Professional sports franchises are constantly on the hunt for anything that will give them an edge. However, those same franchises often struggle with any idea that in any way upsets the established paradigm. Basically, they want to have their cake and eat it too – they want to make improvements without actually changing their philosophy in any significant way.

The unofficial “stars” of this story are probably Jason Sherwin and Jordan Muraskin, founders of a startup called deCervo. Their plan? To gather neurological data that will provide insight into a heretofore unparsed question – what happens in the brain to allow a big-league hitter to actually hit a ball?

It sounds simple – and for many years, the MLB attitude was basically “See the ball, hit the ball” and that was that – but it turns out that there’s a lot happening on a neurological level during that process. And by measuring and quantifying that activity, the thought is that such information can potentially be used in a variety of ways – from improving the performance of current players to informing which future prospects are pursued going forward.

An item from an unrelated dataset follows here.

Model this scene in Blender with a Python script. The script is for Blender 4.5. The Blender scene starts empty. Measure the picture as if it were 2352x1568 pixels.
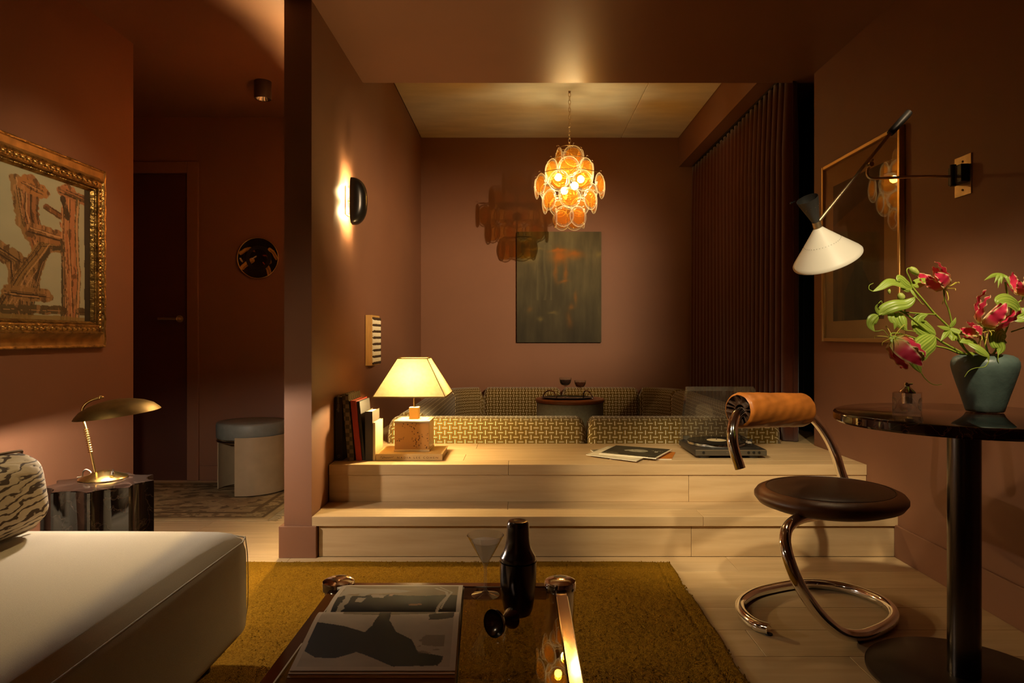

Alongside Sherwin and Muraskin’s journey to evolve their methods and develop relationships with MLB teams that are both intrigued by and skeptical of the benefits of this science, Schonbrun explores further. He offers up a bit of history behind the idea of the body-brain connection, a concept that has been subject to a surprising amount of controversy over the years … at least, when people have bothered with what many long considered an unexciting field of study.

Schonbrun also spends time with a number of prominent current figures in the field, which allows for a depth of intellectual engagement that you don’t always find in this kind of ostensibly pop-science work. He’s unafraid to challenge you a little; it gets pretty – forgive the phrase – inside baseball at times. It’s a bit rigorous, but it’s really satisfying to put in a little work and gain actual insight as opposed to keeping things on the surface level.

And of course, there’s plenty of overlap with the athletic world. We get to see the direct connection between research and players a la operations like deCervo. But we also get to do some indirect exploration in terms of considering what role the brain plays in this kind of brilliance. How does Tom Brady do what he does in the way that he does it? Stephen Curry doesn’t have the elite athletic gifts of some of his peers, so how does he outperform them? Why did Michael Jordan – a consensus all-time great athlete – struggle so mightily when he moved from the basketball court to the baseball field? The science at play in “The Performance Cortex” doesn’t fully answer these questions, but it offers some thoughtful hypotheses and loads of useful context.

There’s a freewheeling style to Schonbrun’s work here that seems as though it should be a less-than-ideal fit, and yet – it works. The writer does a remarkable job flipping back and forth between jargon-laden academic conversation and the laconic flow of the locker room. The blend of nerdese and jock talk is reminiscent of a happy ending in a college comedy – two great tastes that surprisingly taste great together.

“The Performance Cortex” isn’t a book that is going to float everyone’s boat. Schonbrun goes in a lot of different directions and simply expects you to follow along – that’s not going to work for every reader. However, anyone with an interest in the brain-body connection – whether it’s on the playing field or in everyday life – is going to find it utterly fascinating.